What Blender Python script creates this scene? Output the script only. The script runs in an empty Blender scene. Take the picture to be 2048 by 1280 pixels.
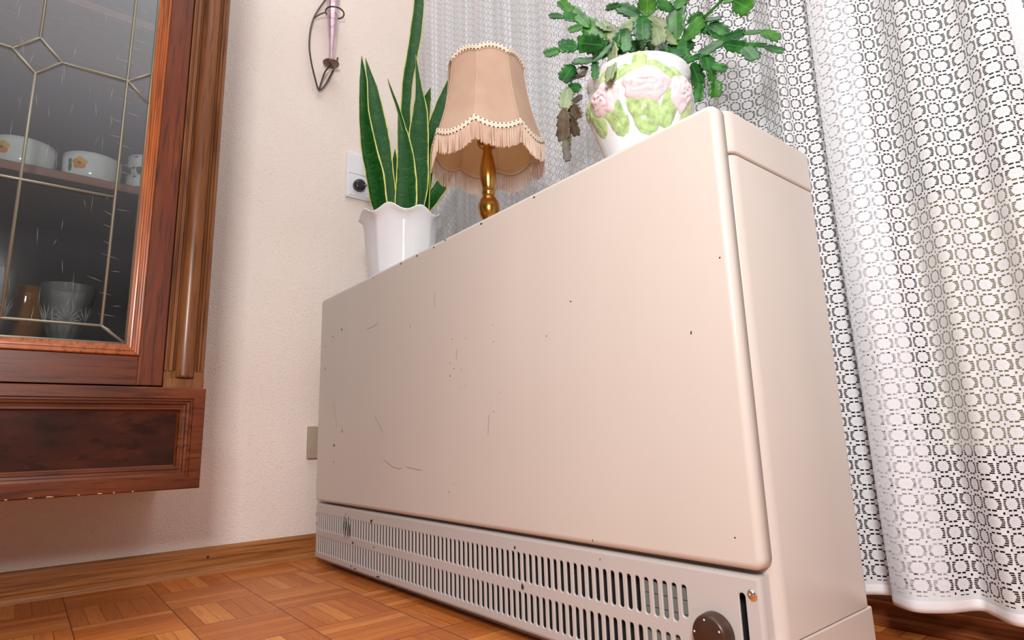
import bpy, math, random
from math import sin, cos, pi, radians, sqrt
from mathutils import Vector, Matrix
random.seed(7)
S = bpy.context.scene
COL = S.collection

# ---------------------------------------------------------------- camera
cam_d = bpy.data.cameras.new('camera'); cam = bpy.data.objects.new('camera', cam_d); COL.objects.link(cam)
rt = Vector((0.62773477, 0.77785657, -0.02980301)); up = Vector((0.17032014, -0.09988936, 0.98031279))
bk = -Vector((-0.75956574, 0.62045248, 0.19518866))
M = Matrix(((rt.x, up.x, bk.x, 1.50540437), (rt.y, up.y, bk.y, -0.57911859), (rt.z, up.z, bk.z, 0.28913669), (0, 0, 0, 1)))
cam.matrix_world = M
cam_d.sensor_width = 36.0; cam_d.lens = 1186.686 / 2048 * 36.0; cam_d.clip_start = 0.02
S.camera = cam

# ---------------------------------------------------------------- look
S.view_settings.view_transform = 'Standard'; S.view_settings.look = 'None'
S.view_settings.gamma = 1.0; S.view_settings.use_curve_mapping = False
S.view_settings.exposure = 0.40
S.cycles.transparent_max_bounces = 24; S.cycles.max_bounces = 8

# ---------------------------------------------------------------- world + lights
W = bpy.data.worlds.new('world'); S.world = W; W.use_nodes = True
wn = W.node_tree.nodes; wl = W.node_tree.links
for n in list(wn): wn.remove(n)
wo = wn.new('ShaderNodeOutputWorld'); wb = wn.new('ShaderNodeBackground'); wl.new(wb.outputs[0], wo.inputs[0])
tc = wn.new('ShaderNodeTexCoord'); sx = wn.new('ShaderNodeSeparateXYZ'); wl.new(tc.outputs['Generated'], sx.inputs[0])
cr = wn.new('ShaderNodeValToRGB'); mr = wn.new('ShaderNodeMapRange')
mr.inputs['From Min'].default_value = -1; mr.inputs['From Max'].default_value = 1
wl.new(sx.outputs[2], mr.inputs['Value']); wl.new(mr.outputs[0], cr.inputs[0]); wy = wn.new('ShaderNodeMapRange'); wy.inputs['From Min'].default_value = -.9; wy.inputs['From Max'].default_value = .7; wy.inputs['To Min'].default_value = .25; wy.inputs['To Max'].default_value = 1.7
wl.new(sx.outputs[1], wy.inputs['Value']); wx = wn.new('ShaderNodeVectorMath'); wx.operation = 'SCALE'; wl.new(cr.outputs[0], wx.inputs[0]); wl.new(wy.outputs[0], wx.inputs['Scale']); wl.new(wx.outputs[0], wb.inputs[0])
e = cr.color_ramp.elements
e[0].position = 0.0; e[0].color = (.22, .17, .13, 1)
e[1].position = 1.0; e[1].color = (1.8, 1.78, 1.78, 1)
for p, c in ((.46, (.30, .25, .22, 1)), (.60, (.07, .06, .06, 1)), (.67, (.30, .28, .29, 1)), (.75, (1.15, 1.08, 1.14, 1)), (.82, (1.3, 1.28, 1.32, 1))):
    k = e.new(p); k.color = c
wb.inputs[1].default_value = 0.55

def area(name, loc, target, size, power, color=(1, 1, 1)):
    d = bpy.data.lights.new(name, 'AREA'); d.shape = 'SQUARE'; d.size = size; d.energy = power; d.color = color
    o = bpy.data.objects.new(name, d); COL.objects.link(o); o.location = loc
    o.rotation_euler = (Vector(target) - Vector(loc)).to_track_quat('-Z', 'Y').to_euler(); return o
area('flash_light', (1.82, -0.86, 0.86), (0.5, 0.2, 0.6), 0.26, 15, (1, .98, .96))
area('ceiling_bounce_light', (0.95, -0.45, 2.5), (0.5, 0.1, 0.3), 1.3, 11, (1, .985, .98))

# ---------------------------------------------------------------- helpers
BASE = {}
class MB:
    def __init__(s): s.v = []; s.f = []; s.sm = []; s.uv = {}
    def add(s, vs, fs, smooth=False, uvs=None):
        o = len(s.v); s.v += [tuple(p) for p in vs]
        for i, f in enumerate(fs):
            s.f.append([o + k for k in f]); s.sm.append(smooth)
        if uvs:
            for i, u in enumerate(uvs): s.uv[o + i] = u
        return s
    def box(s, x0, x1, y0, y1, z0, z1):
        v = [(x, y, z) for x in (x0, x1) for y in (y0, y1) for z in (z0, z1)]
        return s.add(v, [(0, 1, 3, 2), (4, 6, 7, 5), (0, 4, 5, 1), (2, 3, 7, 6), (0, 2, 6, 4), (1, 5, 7, 3)])
    def grid(s, P, smooth=True, closeu=False, uv=None):
        n = len(P); m = len(P[0]); fs = []
        for i in range(n if closeu else n - 1):
            for j in range(m - 1):
                a = i * m + j; b = ((i + 1) % n) * m + j
                fs.append((a, b, b + 1, a + 1))
        U = None
        if uv: U = [uv[i][j] for i in range(n) for j in range(m)]
        return s.add([p for r in P for p in r], fs, smooth, U)
    def lathe(s, prof, c, n=48, rf=None, zf=None, smooth=True):
        P = []
        for i in range(n):
            a = 2 * pi * i / n; row = []
            for r, z in prof:
                rr = r * (rf(a, z) if rf else 1); zz = z + (zf(a, r, z) if zf else 0)
                row.append((c[0] + rr * cos(a), c[1] + rr * sin(a), c[2] + zz))
            P.append(row)
        return s.grid(P, smooth, True)
    def tube(s, pts, r, n=8, cap=True):
        pts = [Vector(p) for p in pts]; P = []; prev = None
        for i, p in enumerate(pts):
            t = (pts[min(i + 1, len(pts) - 1)] - pts[max(i - 1, 0)]).normalized()
            if prev is None:
                a = Vector((0, 0, 1)) if abs(t.z) < .9 else Vector((1, 0, 0)); nn = t.cross(a).normalized()
            else: nn = (prev - t * prev.dot(t)).normalized()
            prev = nn; b = t.cross(nn); rr = r[i] if isinstance(r, (list, tuple)) else r
            P.append([p + nn * (rr * cos(2 * pi * k / n)) + b * (rr * sin(2 * pi * k / n)) for k in range(n + 1)])
        s.grid(P, True)
        if cap:
            s.add(P[0][:n], [tuple(range(n))]); s.add(P[-1][:n], [tuple(range(n))])
        return s
    def disc(s, c, r, nrm, n=24):
        nrm = Vector(nrm).normalized(); a = nrm.orthogonal().normalized(); b = nrm.cross(a)
        return s.add([Vector(c) + a * (r * cos(2 * pi * k / n)) + b * (r * sin(2 * pi * k / n)) for k in range(n)], [tuple(range(n))])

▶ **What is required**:
Count the lines of the data that include the string "scene", and give only that number.

▶ **Final answer**:
2